Anselm Cormier, 1924-2005

The Antigonish Movement was launched in 1930 and reached Cheticamp in 1933. Alexandre Boudreau, who played an important role in the development of co-operatives in Cheticamp, accepted an invitation to teach a French course in the area for a week. These courses were very popular, were beneficial to the local co-operative movement.

A native of Cheticamp, Anselm grew up when the Antigonish Movement was present in the region. He saw the development of several co-operatives alongside his parents, uncles and neighbours.

He was a graduate of St. Francis Xavier University in 1948. In November of that year, the Antigonish Movement organized training sessions in Cheticamp lasting three days. They sent a few notable Acadians to these sessions, including Martin J. Légère, Adélard Savoie and Gilbert Finn, while Anselm became the public relations manager for French-speaking villages in the county.

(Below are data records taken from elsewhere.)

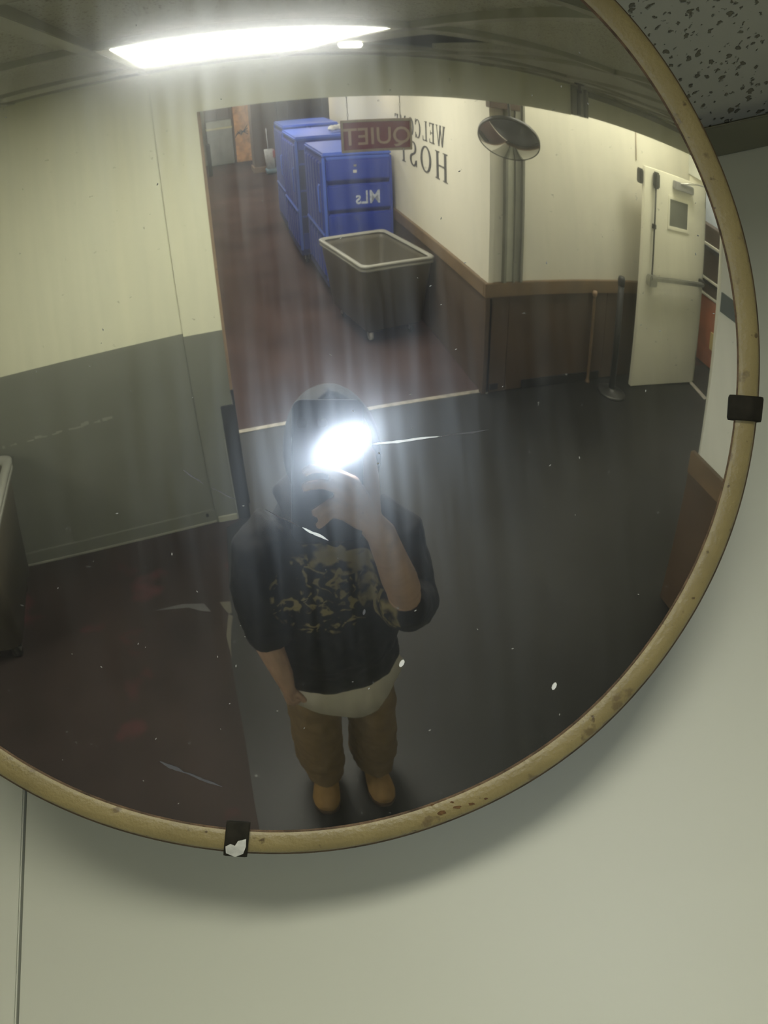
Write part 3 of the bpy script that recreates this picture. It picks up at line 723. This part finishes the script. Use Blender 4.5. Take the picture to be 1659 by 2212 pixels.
# little room past the doorway
struct(MB().box(6.2, 6.3, -4.2, -2.0, 0, 2.9).build('wall_side_room', mat('cool_white', (.55, .60, .62, 1), .6)), 'cool white wall past the doorway')
t = thing('storage_shelf', 'dark boxes and panels on a white shelf past the doorway', 'shelf', (5.95, -3.5, 0))
for zz in (1.36, .98, .80): MB().box(5.75, 6.1, -3.9, -3.32, zz, zz + .025).build('shelf_board', doorm, t, bevel=.003)
for a, b in ((1.385, 1.57), (1.01, 1.30), (.83, .93)): MB().box(5.78, 6.08, -3.85, -3.33, a, b).build('box_row', woodp, t, bevel=.01)
MB().box(5.77, 6.1, -3.9, -3.30, .02, .79).build('orange_panel', orange, t, bevel=.01)
MB().box(5.74, 5.765, -3.36, -3.30, .25, .45).build('yellow_label', yellow, t)

# right-hand wall, running obliquely toward the mirror
rw = sempty('wall_oblique', 'pale wall at the far right with a dark slate stripe')
A0 = Vector((4.93, -2.78, 0)); A1 = Vector((2.21, -1.005, 0)); ru = (A1 - A0).normalized(); rn = Vector((ru.y, -ru.x, 0))
if rn.y < 0: rn = -rn
rm = frame_m(A0, ru, rn * -1, (0, 0, 1)) if False else frame_m(A0, ru, -rn, (0, 0, 1))
LR = (A1 - A0).length
MB().box(0, LR, -.0, .12, 0, 2.9, frame_m(A0, ru, rn, (0, 0, 1))).build('wall_body', rightwhite, rw)
W5 = MB().box(2.21, 2.35, -1.005, .5, 0, 2.9).build('wall_body', rightwhite, rw)
MB().box(2.198, 2.2095, -.99, .28, 1.69, 1.775).build('slate_stripe', bluestripe, rw)
wn3 = sempty('trim_4', 'brown wainscot at the right edge near the mirror')
MB().box(2.172, 2.2095, -1.047, .27, .85, .97).build('rail', woodr, wn3, bevel=.003)
for a, b in ((-1.047, -.62), (-.616, -.2), (-.196, .27)): MB().box(2.182, 2.2095, a, b, .004, .85).build('wainscot_panel', woodp, wn3, bevel=.002)
struct(MB().box(-3.35, -3.2, -2.5, .7, 0, 2.9).build('wall_end', cream))

# ------------------------------------------------------------------ stanchions by the door
t = thing('stanchion', 'black rope stanchion standing beside the white door', 'stanchion', (3.556, -3.131, 0))
MB().lathe([(.001, .0), (.16, .0), (.16, .012), (.14, .022), (.05, .034), (.034, .05)], 40, Matrix.Translation((3.556, -3.131, 0))).build('base', darkmet, t, True)
MB().lathe([(.034, .04), (.034, 1.0)], 24, Matrix.Translation((3.556, -3.131, 0)), True).build('pole', blackm, t, True)
MB().lathe([(.001, 1.075), (.030, 1.072), (.040, 1.05), (.040, 1.01), (.034, .995)], 24, Matrix.Translation((3.556, -3.131, 0))).build('cap', blackm, t, True)
t = thing('wall_post', 'thin bronze post with a round knob against the brown wainscot', 'post', (3.40, -3.37, 0))
MB().lathe([(.001, .0), (.026, .0), (.026, .012), (.02, .02), (.016, .05), (.016, .82)], 16, Matrix.Translation((3.40, -3.365, 0))).build('pole', woodr, t, True)
MB().lathe([(.001, .865), (.022, .86), (.028, .84), (.022, .815), (.016, .81)], 20, Matrix.Translation((3.40, -3.365, 0))).build('knob', woodtrim, t, True)

# ------------------------------------------------------------------ the big convex mirror
MC = Vector((-.0503072, .3009489, 2.2326921))
MX = Vector((-.98913211, -.14702946, 0)); MY = Vector((.0722176, -.48583974, .87105933)); MZ = Vector((.12807138, -.86159276, -.49117781))
MM = frame_m(MC, MX, MY, MZ)
A_ = .17903717; RS = 1.0977269; K4 = .917691; K6 = .997532
E1, E2, C1, C2, S1, S2, T1, T2 = -.01772628, -.04375765, .06078149, .01406299, -.05647453, .04572091, .04724189, -.05789773
def sag(r2): return r2 / (2 * RS) + K4 * r2 ** 2 / (8 * RS ** 3) + K6 * r2 ** 3 / (16 * RS ** 5)
def hgt(x, y):
    """domed acrylic face, slightly out of true as the real one is"""
    u, v = x / A_, y / A_; q = u * u + v * v
    e = A_ * .1 * (E1 * (u * u - v * v) + E2 * 2 * u * v + (C1 * u + C2 * v) * (q - .67) + S1 * q * (u * u - v * v) + S2 * q * 2 * u * v + T1 * (u ** 3 - 3 * u * v * v) + T2 * (3 * u * u * v - v ** 3))
    return sag(A_ * A_) - sag(x * x + y * y) + e
t = thing('convex_mirror', 'large round convex mirror in a cream enamel rim under the ceiling', 'mirror', MC)
big = t
nr, na = 110, 256; vs = [(0, 0, hgt(0, 0))]; fs = []
for i in range(1, nr + 1):
    r = (A_ + .002) * i / nr
    for k in range(na):
        x, y = r * math.cos(2 * PI * k / na), r * math.sin(2 * PI * k / na); vs.append((x, y, hgt(x, y)))
for k in range(na): fs.append((0, 1 + k, 1 + (k + 1) % na))
for i in range(nr - 1):
    for k in range(na):
        a = 1 + i * na + k; b = 1 + i * na + (k + 1) % na; fs.append((a, a + na, b + na, b))
me = bpy.data.meshes.new('mirror_face'); me.from_pydata(vs, [], fs)
for p in me.polygons: p.use_smooth = True
me.materials.append(mirrorm)
mf = bpy.data.objects.new('mirror_face', me); C.objects.link(mf); mf.parent = t; mf.matrix_parent_inverse = t.matrix_basis.inverted()
mf.matrix_basis = MM
def mpart(mb, name, m, smooth=False, bevel=0):
    o = mb.build(name, m, None, smooth, bevel); o.parent = big; o.matrix_parent_inverse = big.matrix_basis.inverted(); o.matrix_basis = MM; return o
# enamel rim: flat band with turned edges; rusty inner and outer lips
prof = [(A_ - .0003, .0001), (A_ + .0002, .0006), (A_ + .0014, .0010), (A_ + .0044, .0013), (A_ + .0072, .0008), (A_ + .0084, -.0002), (A_ + .0087, -.0012)]
def wob(k, n): return 1 + .0012 * math.sin(3 * 2 * PI * k / n + 1) + .0007 * math.sin(11 * 2 * PI * k / n)
def ringmesh(profile, n=360):
    return MB().rings([[Vector((r * wob(k, n) * math.cos(2 * PI * k / n), r * wob(k, n) * math.sin(2 * PI * k / n), z + hgt(A_ * math.cos(2 * PI * k / n), A_ * math.sin(2 * PI * k / n)))) for k in range(n)] for r, z in profile], cap=False)
rim = mpart(ringmesh(prof), 'rim', rimm, True)
mpart(ringmesh([(A_ + .0087, -.0012), (A_ + .0099, -.0022), (A_ + .0101, -.0075), (A_ + .0085, -.0085), (A_ + .004, -.0085)]), 'rim_edge', rustedge, True)
mpart(ringmesh([(A_ - .0009, .0001), (A_ - .0005, .0003), (A_ + .0001, .0004)]), 'rim_lip', rustedge, True)
mpart(MB().lathe([(.0001, -.007), (A_ + .006, -.007)], 96), 'backing', backm)
def clip(deg, wid, m, chip=False):
    a = math.radians(deg); er = Vector((math.cos(a), math.sin(a), 0)); et = Vector((-math.sin(a), math.cos(a), 0))
    h0 = hgt(A_ * math.cos(a), A_ * math.sin(a))
    path = [(A_ - .0036, .0014), (A_ - .0028, .0024), (A_ + .003, .0034), (A_ + .0080, .0028), (A_ + .0100, .0010), (A_ + .0106, -.003), (A_ + .0104, -.009)]
    path = [(r, z + h0) for r, z in path]
    inner = [(r - .0006 if r < A_ + .008 else r - .0012, z - .0012) for r, z in path]
    mb = MB()
    rings = []
    for s_ in (-1, -.8, .8, 1):
        dz = -.0005 if abs(s_) == 1 else 0
        rings.append([er * r + et * s_ * wid / 2 + Vector((0, 0, z + dz)) for r, z in path + inner[::-1]])
    mb.rings(rings)
    o = mpart(mb, 'rim_clip', m, True)
    if chip:
        pts = [(.0016, -.0036), (.0046, -.0038), (.0078, -.0030), (.0094, .0), (.0080, .0036), (.0052, .0040), (.0040, .0022), (.0046, .0004), (.0026, -.0006)]
        mb = MB(); lo, hi = [], []
        for r, s_ in pts:
            z = h0 + .0036 - max(0, r - .004) * .22
            lo.append(er * (A_ + r) + et * s_ + Vector((0, 0, z))); hi.append(er * (A_ + r) + et * s_ + Vector((0, 0, z + .0003)))
        mb.rings([lo, hi]); c = mpart(mb, 'bare_patch', clipmet)
        c.parent = o; c.matrix_parent_inverse = o.matrix_world.inverted() if False else Matrix(); c.matrix_basis = Matrix()
    return o
clip(-170.5, .0098, clipm).__setitem__('label', 'dark painted clip on the right of the rim')
clip(-78.7, .0092, clipm, True).__setitem__('label', 'dark clip with chipped white paint under the rim')
clip(60, .0095, clipm)
# rust spots near the bottom of the rim
for deg, rr_, s in ((-104.2, .0040, .0016), (-106.3, .0042, .0014), (-108.0, .0052, .0012), (-105.9, .0016, .0007), (-103.4, -.0002, .0008), (-109.9, .0058, .0007)):
    a = math.radians(deg); r = A_ + rr_; pts = []
    for k in range(9):
        b_ = 2 * PI * k / 9; q = s * random.uniform(.55, 1.1); pts.append(Vector((r * math.cos(a) + q * math.cos(b_) * 1.3, r * math.sin(a) + q * math.sin(b_) * .6, hgt(A_ * math.cos(a), A_ * math.sin(a)) + .0014 - abs(rr_ - .0044) * .18)))
    mpart(MB().rings([pts, [p + Vector((0, 0, .0002)) for p in pts]]), 'rust_spot', rust)
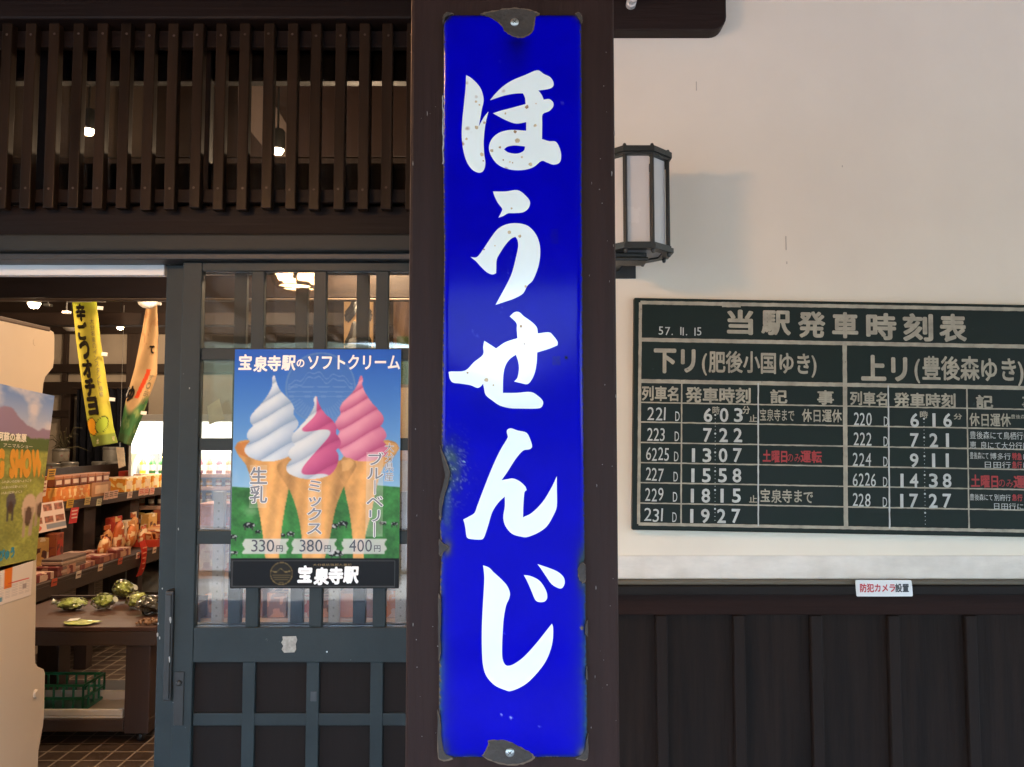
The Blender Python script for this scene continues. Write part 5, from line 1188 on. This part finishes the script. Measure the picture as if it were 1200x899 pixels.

He was hired by the University’s Extension Department to provide research on campus and in fishing communities in eastern New Brunswick, and became one of the great pioneers of the Acadian Co-operative Movement. In 1956, he accepted a position with the government of Canada for which he worked 28 years.

After his retirement from public service, Anselm returned to Cheticamp and got further involved in the co-operative movement. From the fish co-operative to the health services co-operative, and from Co-op Atlantic to Le Conseil Coopératif Acadien de la Nouvelle-Écosse, Anselm remained a devoted co-operator and convinced of the benefits of co-operation. During this same period, he served on the Board of Directors of Le Conseil Canadien de la Coopération from 1985 to 1988.

In 1992, Anselm was presented the Order of Merit at the provincial level by Le Conseil Coopératif Acadien de la Nouvelle-Écosse and the Order of Merit by Le Conseil Canadien de la Coopération.

Anselm devoted his life to economic and social development in various communities. He was known for his generosity to his community and he was a great promoter of Acadian culture and language. Anselm loved people. He loved the violin and loved Cheticamp.